Suppose we have a system of $n$ linear algebraic equations in $n$ unknowns, where $n > 1$ is a positive odd integer. The matrix $A = \{a_{ij}\}_{i,j=1}^n$ of this system has the following properties:
$a_{ii}=0$ for every $i=1,\ldots,n$, i.e., $A$ has zeros on the main diagonal
$a_{ij} \in \{\pm 1\}$ for every $i\neq j$
$\sum_{j=1}^n a_{ij}=0$ for every $i=1,\ldots, n$, i.e., the sum of every row is zero
This system has an evident solution $C(1,\ldots,1)^T$ for any $C\in\mathbb{R}$. For $n=3,5$ it is the only series of solutions and $\mathrm{rank}A=n-1$ (I wrote a small program that brute-forces all combinations). Is it true for any odd $n\in \mathbb{N}$? If not, then for each $n$ we have $\mathrm{rank}A<n-1$?
Edit: I posted an answer for the case when $A\in M_n(\mathbb{Q})$. But can we conclude from it the result for the case $A\in M_n(\mathbb{R})$? The latter would mean also that the result stands for the case $A\in M_n(\mathbb{C})$, since $\mathbb{C}=\mathbb{R}+i\mathbb{R}$.
Partial answer (over $\mathbb{Q}$)
Suppose $v\in\mathbb{Q}^n\setminus \langle(1,\ldots,1)^T\rangle_\mathbb{Q}$ is a solution of our system, i.e. $Av=(0,\ldots,0)^T$. Let's consider $z=\mathrm{lcm}(q_1,\ldots,q_n)\cdot v$, where $v_i=p_i/q_i$ is the $i$-th component of $v$, and $p_i,q_i\in\mathbb{Z}$.
Now we have $z\in\mathbb{Z}^n\setminus \langle(1,\ldots,1)^T\rangle_\mathbb{Q}$, denote $z=(z_1,\ldots,z_n)^T$. Among $z_1,\ldots,z_n$ we have odd amount $k$ of numbers of one parity and even amount $p$ of numbers of another parity. If $p>0$ then we could choose $z_i$ of that parity and $i$-th component of $Az$ would be odd (as a sum of odd amount of odd numbers and odd amount of even numbers); and so $Az\neq (0,\ldots,0)^T$. Thus $p=0$ and all $z_i$ have the same parity.
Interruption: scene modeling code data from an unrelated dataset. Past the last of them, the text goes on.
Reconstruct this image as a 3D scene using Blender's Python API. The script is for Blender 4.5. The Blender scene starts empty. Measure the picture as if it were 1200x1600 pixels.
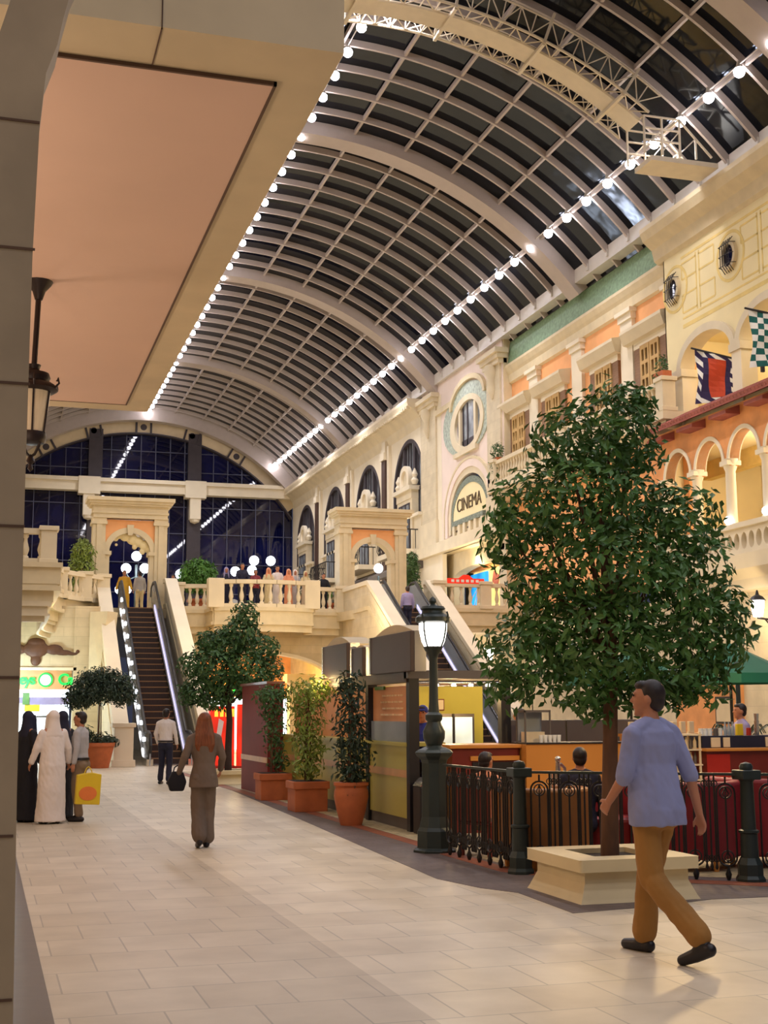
import bpy, bmesh, math, random
from mathutils import Vector, Matrix, noise
random.seed(7)
S = bpy.context.scene
COL = S.collection
PI = math.pi
V = Vector

# ------------------------------------------------------------------ helpers
def lin(c):
    r = []
    for v in c:
        v = v / 255.0
        r.append(v / 12.92 if v <= 0.04045 else ((v + 0.055) / 1.055) ** 2.4)
    return r

def _new(name):
    m = bpy.data.materials.new(name)
    m.use_nodes = True
    nt = m.node_tree
    return m, nt, nt.nodes['Principled BSDF']

def mat(name, rgb, rough=0.6, metal=0.0, var=0.12, scale=3.0, bump=0.0, spec=0.5, detail=4.0, stretch=None):
    """plain procedural surface: noise-varied colour, optional bump"""
    m, nt, b = _new(name)
    L = nt.links
    c = lin(rgb)
    tc = nt.nodes.new('ShaderNodeTexCoord')
    nz = nt.nodes.new('ShaderNodeTexNoise')
    nz.inputs['Scale'].default_value = scale
    nz.inputs['Detail'].default_value = detail
    if stretch:
        mp = nt.nodes.new('ShaderNodeMapping')
        mp.inputs['Scale'].default_value = stretch
        L.new(tc.outputs['Object'], mp.inputs['Vector'])
        L.new(mp.outputs['Vector'], nz.inputs['Vector'])
    else:
        L.new(tc.outputs['Object'], nz.inputs['Vector'])
    cr = nt.nodes.new('ShaderNodeValToRGB')
    cr.color_ramp.elements[0].position = 0.3
    cr.color_ramp.elements[1].position = 0.7
    cr.color_ramp.elements[0].color = [max(0, x * (1 - var)) for x in c] + [1]
    cr.color_ramp.elements[1].color = [min(1, x * (1 + var)) for x in c] + [1]
    L.new(nz.outputs['Fac'], cr.inputs['Fac'])
    L.new(cr.outputs['Color'], b.inputs['Base Color'])
    b.inputs['Roughness'].default_value = rough
    b.inputs['Metallic'].default_value = metal
    b.inputs['Specular IOR Level'].default_value = spec
    if bump:
        bp = nt.nodes.new('ShaderNodeBump')
        bp.inputs['Strength'].default_value = bump
        bp.inputs['Distance'].default_value = 0.02
        L.new(nz.outputs['Fac'], bp.inputs['Height'])
        L.new(bp.outputs['Normal'], b.inputs['Normal'])
    return m

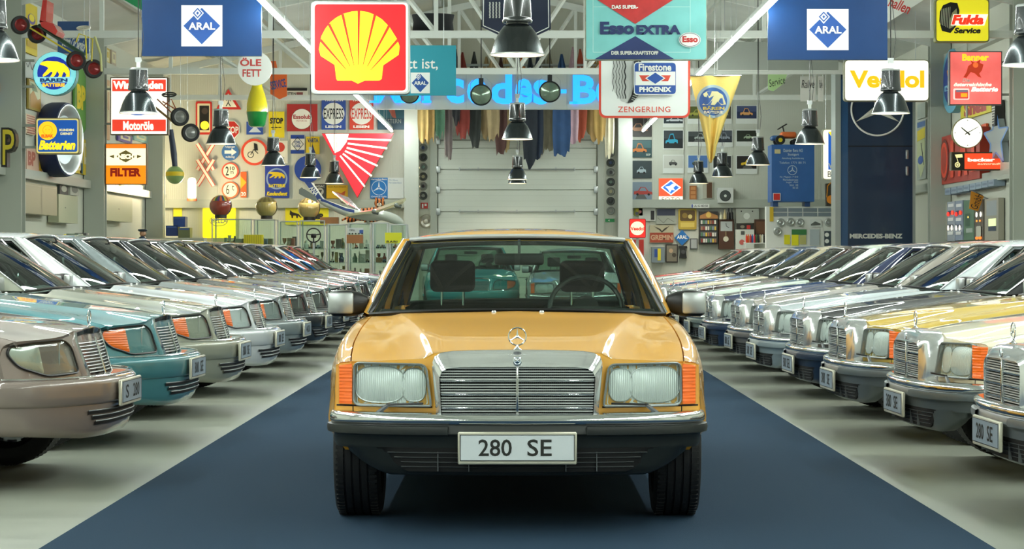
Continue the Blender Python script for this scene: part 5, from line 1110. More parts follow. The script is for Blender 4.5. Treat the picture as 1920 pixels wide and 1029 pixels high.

Let's consider $\tilde{z}=z-(\min z_i,\ldots,\min z_i)^T$. Since both vectors in the right side are solutions, so as $\tilde{z}$. At least one component of $\tilde{z}$ is zero, but not all of them; all components of $\tilde{z}$ are even. We divide $\tilde{z}$ by $2$ until at least one of the components becomes odd. Zero component remains zero, thus even. But earlier was established that all components of the integer solution must be of the same parity. Contradiction.